3. When a claim is interposed under the statute, as it may be when the goods of a stranger are levied on, the sheriff has nothing further to do with the property claimed; nor has the claimant any redress against him for the supposed trespass, in making a levy. The plaintiff in execution immediately, and by force of those proceedings, becomes an actor against the claimant, and may take the necessary steps, by rule or otherwise, to compel the sheriff to return the necessary papers.

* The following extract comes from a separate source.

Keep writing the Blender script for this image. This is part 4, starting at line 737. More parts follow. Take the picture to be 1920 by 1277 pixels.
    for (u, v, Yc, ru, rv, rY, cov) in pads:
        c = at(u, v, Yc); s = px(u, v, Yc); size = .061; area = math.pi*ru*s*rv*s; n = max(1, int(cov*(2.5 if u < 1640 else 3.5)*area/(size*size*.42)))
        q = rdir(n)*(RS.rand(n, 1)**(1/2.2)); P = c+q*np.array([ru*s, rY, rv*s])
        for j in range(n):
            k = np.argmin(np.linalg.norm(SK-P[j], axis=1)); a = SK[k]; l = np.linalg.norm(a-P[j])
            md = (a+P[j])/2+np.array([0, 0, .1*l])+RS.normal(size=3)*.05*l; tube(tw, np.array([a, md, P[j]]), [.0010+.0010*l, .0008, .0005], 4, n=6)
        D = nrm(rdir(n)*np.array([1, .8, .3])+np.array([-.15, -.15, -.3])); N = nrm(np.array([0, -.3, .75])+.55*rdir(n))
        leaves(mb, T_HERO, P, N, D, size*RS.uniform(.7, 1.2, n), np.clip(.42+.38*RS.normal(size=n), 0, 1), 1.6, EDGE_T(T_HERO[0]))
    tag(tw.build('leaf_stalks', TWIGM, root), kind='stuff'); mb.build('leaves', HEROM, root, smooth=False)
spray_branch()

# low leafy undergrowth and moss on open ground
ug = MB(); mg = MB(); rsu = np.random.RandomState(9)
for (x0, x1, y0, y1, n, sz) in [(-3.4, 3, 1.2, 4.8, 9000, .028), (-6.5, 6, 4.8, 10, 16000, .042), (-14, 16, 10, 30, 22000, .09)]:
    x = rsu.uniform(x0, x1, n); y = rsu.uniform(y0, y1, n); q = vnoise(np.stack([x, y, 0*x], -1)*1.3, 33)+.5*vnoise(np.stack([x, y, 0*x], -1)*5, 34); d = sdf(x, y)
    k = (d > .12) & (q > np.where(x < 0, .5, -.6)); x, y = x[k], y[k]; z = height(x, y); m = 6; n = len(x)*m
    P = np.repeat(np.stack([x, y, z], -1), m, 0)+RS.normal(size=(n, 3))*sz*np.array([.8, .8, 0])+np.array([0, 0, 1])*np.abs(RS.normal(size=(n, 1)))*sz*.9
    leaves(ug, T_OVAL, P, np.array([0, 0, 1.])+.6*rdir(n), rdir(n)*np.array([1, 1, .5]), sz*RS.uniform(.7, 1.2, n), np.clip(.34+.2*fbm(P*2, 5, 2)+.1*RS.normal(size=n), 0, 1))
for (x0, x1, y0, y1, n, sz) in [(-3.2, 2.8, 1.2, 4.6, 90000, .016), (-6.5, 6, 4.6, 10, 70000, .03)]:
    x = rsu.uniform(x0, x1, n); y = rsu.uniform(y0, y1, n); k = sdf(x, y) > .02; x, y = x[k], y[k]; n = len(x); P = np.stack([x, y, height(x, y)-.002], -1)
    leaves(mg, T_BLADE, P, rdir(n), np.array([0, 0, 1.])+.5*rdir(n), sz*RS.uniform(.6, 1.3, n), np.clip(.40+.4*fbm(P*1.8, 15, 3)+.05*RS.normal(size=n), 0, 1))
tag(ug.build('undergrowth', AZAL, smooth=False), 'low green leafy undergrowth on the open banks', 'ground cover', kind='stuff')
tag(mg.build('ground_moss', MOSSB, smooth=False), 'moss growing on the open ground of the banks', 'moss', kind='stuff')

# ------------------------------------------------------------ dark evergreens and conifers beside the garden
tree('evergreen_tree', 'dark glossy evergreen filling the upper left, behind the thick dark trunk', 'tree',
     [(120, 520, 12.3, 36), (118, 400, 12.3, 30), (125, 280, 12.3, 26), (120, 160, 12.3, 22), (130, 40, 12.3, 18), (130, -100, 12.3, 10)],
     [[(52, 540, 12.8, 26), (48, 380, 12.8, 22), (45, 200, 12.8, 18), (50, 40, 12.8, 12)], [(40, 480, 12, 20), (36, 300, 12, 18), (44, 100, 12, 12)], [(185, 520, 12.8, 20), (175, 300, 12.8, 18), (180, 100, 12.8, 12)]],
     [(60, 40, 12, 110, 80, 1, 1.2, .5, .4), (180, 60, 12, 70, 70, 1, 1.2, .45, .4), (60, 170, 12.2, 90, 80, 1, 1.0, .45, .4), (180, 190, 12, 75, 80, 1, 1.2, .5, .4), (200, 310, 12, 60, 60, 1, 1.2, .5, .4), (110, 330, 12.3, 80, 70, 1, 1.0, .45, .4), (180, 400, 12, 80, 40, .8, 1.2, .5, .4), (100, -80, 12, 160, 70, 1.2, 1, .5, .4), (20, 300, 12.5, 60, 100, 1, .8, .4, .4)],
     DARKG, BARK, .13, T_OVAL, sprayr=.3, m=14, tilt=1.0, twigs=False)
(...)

4. Nor is it unlikely, if a loss results, either by being cast in costs or otherwise, from the neglect to retain the affidavit of claim, and the bond executed by the claimant, that the sheriff will be liable in an action on the case; but the taking a defective bond, as was the case here, does not, either by itself, or coupled with the omission to return it, make the sheriff liable, per se, for the value of the property levied on. Prima facie, he would be charged on account of his levy; but he could discharge himself, as in any other case of tortious levy, by showing that the defendant in execution had no property in the goods, and that the party from whom they were taken had been reinvested with the possession. Bristol v. Wilsmore, 1 B. & C. 514, is conclusive to show that the owner of goods may retake them from the sheriff, even after a levy at the suit of another. This being the law, it would act most oppressively if such an officer could not defend himself, by proof of the same facts which would defeat his action against the true owner, subsequently taking them from the sheriff; and which would reader the sheriff liable, if sued in the first instance.
The judgment must be reversed, and the cause remanded.